**Written problem**
Repeat verbatim only the lines from the opening of the material below through the one that contains "R=math.radians".

**Collected material**
"""
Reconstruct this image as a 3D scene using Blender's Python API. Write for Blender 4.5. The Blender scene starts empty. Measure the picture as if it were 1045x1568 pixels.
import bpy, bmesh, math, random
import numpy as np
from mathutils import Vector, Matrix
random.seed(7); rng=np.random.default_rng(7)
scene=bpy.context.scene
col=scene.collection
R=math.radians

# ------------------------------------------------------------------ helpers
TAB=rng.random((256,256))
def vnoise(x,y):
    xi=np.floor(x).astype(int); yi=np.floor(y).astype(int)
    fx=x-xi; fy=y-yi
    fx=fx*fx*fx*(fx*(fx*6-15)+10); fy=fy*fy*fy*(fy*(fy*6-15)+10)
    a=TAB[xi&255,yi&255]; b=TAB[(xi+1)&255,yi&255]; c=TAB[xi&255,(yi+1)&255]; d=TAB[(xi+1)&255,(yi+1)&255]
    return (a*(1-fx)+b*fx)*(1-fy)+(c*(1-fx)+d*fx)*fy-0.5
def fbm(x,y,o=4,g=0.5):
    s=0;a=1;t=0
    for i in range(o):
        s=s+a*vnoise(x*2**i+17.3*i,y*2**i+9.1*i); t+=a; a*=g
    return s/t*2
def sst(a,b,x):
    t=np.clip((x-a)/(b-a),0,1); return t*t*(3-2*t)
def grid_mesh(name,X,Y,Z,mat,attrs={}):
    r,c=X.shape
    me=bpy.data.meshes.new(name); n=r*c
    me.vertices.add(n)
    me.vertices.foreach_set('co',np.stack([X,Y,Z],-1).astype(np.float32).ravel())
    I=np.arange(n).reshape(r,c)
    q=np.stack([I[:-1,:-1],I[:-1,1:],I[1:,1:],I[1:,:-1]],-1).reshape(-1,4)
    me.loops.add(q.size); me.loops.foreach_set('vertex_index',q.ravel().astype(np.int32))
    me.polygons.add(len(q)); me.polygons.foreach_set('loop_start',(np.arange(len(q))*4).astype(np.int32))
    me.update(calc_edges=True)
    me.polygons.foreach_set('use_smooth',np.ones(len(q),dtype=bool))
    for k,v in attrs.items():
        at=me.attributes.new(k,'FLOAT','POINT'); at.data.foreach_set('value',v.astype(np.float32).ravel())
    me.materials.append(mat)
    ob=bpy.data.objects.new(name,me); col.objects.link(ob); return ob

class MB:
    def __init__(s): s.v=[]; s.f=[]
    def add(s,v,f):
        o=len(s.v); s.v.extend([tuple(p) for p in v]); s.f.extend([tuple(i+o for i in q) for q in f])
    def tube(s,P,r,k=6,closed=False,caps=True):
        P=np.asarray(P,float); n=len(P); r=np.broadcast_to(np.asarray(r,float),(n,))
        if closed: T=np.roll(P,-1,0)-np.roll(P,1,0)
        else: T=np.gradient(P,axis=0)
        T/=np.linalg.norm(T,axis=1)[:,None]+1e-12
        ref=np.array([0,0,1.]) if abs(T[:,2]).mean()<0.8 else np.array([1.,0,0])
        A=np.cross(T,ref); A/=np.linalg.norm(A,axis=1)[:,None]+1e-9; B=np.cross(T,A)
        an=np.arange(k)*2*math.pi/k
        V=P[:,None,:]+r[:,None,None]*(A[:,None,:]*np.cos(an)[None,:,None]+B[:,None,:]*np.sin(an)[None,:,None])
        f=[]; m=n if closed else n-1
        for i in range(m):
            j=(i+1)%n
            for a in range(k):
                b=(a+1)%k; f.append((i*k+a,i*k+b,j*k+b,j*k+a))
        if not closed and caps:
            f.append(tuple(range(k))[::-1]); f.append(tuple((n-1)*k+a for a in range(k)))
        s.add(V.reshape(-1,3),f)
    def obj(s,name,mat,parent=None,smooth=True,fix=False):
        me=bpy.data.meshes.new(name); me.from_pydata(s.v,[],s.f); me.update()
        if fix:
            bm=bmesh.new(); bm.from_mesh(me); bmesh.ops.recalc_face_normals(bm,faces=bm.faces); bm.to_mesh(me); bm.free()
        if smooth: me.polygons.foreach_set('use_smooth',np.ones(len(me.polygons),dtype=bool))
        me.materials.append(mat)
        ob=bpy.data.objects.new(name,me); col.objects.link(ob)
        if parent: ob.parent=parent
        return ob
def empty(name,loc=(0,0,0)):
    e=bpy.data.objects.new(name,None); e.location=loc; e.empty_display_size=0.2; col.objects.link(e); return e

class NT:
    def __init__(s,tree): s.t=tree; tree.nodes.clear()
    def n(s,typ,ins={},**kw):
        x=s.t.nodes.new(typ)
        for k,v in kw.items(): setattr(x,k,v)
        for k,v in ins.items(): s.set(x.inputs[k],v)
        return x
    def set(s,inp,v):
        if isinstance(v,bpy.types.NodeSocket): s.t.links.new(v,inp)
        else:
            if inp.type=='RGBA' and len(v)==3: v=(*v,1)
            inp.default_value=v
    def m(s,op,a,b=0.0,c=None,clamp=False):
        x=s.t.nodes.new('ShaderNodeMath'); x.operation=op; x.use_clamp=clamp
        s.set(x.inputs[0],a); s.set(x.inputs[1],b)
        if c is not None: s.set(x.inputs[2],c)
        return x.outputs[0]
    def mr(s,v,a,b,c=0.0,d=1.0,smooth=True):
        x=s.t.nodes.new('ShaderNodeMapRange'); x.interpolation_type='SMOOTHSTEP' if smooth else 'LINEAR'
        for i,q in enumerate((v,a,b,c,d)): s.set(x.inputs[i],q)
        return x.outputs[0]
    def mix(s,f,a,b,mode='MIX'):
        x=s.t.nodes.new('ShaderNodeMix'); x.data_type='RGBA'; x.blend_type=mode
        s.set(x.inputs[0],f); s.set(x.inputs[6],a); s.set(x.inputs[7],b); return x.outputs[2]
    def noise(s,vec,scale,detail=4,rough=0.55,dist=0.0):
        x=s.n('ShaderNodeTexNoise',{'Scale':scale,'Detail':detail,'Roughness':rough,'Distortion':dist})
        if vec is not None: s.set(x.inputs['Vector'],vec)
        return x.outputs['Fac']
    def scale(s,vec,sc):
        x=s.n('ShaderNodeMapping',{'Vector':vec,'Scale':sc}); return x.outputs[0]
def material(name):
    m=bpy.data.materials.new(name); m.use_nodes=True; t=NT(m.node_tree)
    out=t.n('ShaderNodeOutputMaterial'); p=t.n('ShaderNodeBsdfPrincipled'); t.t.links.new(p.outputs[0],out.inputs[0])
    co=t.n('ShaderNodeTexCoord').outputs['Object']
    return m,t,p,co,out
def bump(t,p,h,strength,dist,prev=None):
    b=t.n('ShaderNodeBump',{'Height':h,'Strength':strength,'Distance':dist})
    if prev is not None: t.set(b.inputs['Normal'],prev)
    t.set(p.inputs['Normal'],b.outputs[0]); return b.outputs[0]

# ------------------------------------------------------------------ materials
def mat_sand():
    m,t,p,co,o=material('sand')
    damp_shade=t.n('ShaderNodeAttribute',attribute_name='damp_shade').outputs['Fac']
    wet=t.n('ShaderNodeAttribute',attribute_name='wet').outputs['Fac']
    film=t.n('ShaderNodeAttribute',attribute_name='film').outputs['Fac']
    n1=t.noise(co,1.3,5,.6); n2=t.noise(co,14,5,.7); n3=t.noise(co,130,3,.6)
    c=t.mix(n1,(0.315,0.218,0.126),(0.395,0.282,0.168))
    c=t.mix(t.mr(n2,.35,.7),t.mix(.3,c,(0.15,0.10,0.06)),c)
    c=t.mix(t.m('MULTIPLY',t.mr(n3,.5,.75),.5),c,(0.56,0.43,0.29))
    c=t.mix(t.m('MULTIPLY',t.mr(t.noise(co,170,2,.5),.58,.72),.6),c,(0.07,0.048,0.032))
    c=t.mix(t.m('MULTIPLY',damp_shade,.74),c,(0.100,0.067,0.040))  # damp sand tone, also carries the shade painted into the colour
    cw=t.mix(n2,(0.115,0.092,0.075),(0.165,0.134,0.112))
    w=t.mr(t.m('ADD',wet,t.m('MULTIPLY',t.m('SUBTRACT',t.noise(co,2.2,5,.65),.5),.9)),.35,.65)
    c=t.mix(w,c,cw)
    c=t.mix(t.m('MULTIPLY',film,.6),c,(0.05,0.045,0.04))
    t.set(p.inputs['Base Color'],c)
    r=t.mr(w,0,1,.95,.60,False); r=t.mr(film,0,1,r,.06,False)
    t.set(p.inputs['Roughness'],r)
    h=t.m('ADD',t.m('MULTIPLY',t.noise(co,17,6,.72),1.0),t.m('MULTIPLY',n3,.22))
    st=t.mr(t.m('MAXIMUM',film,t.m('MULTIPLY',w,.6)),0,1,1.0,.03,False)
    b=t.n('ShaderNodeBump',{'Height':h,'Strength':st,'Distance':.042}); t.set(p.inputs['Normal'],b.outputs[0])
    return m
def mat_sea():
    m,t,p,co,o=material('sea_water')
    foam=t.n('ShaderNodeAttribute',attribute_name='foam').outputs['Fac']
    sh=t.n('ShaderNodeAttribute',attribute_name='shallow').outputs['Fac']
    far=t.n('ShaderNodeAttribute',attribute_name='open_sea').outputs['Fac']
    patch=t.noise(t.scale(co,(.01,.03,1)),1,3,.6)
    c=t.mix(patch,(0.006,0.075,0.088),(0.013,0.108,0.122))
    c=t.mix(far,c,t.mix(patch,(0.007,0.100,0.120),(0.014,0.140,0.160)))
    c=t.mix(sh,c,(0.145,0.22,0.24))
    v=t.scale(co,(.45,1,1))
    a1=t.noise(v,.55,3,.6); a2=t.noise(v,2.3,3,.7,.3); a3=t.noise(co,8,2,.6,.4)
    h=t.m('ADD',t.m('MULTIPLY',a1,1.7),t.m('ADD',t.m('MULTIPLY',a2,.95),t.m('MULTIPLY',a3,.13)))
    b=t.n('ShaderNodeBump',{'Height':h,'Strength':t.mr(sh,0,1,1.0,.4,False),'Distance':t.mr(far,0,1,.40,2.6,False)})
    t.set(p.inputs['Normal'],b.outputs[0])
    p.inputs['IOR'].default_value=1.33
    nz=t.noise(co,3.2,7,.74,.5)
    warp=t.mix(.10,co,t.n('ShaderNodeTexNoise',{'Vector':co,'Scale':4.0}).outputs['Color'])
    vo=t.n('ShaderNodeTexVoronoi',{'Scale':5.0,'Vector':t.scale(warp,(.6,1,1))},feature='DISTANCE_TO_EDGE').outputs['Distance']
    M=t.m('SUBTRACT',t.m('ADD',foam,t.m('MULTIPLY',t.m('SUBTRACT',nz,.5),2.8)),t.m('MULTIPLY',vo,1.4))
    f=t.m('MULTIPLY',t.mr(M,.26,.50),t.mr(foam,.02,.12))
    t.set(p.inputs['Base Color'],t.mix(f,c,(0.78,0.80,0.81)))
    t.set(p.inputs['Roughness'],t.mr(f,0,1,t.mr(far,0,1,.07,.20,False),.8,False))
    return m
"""
**Reply to the exercise**
Reconstruct this image as a 3D scene using Blender's Python API. Write for Blender 4.5. The Blender scene starts empty. Measure the picture as if it were 1045x1568 pixels.
import bpy, bmesh, math, random
import numpy as np
from mathutils import Vector, Matrix
random.seed(7); rng=np.random.default_rng(7)
scene=bpy.context.scene
col=scene.collection
R=math.radians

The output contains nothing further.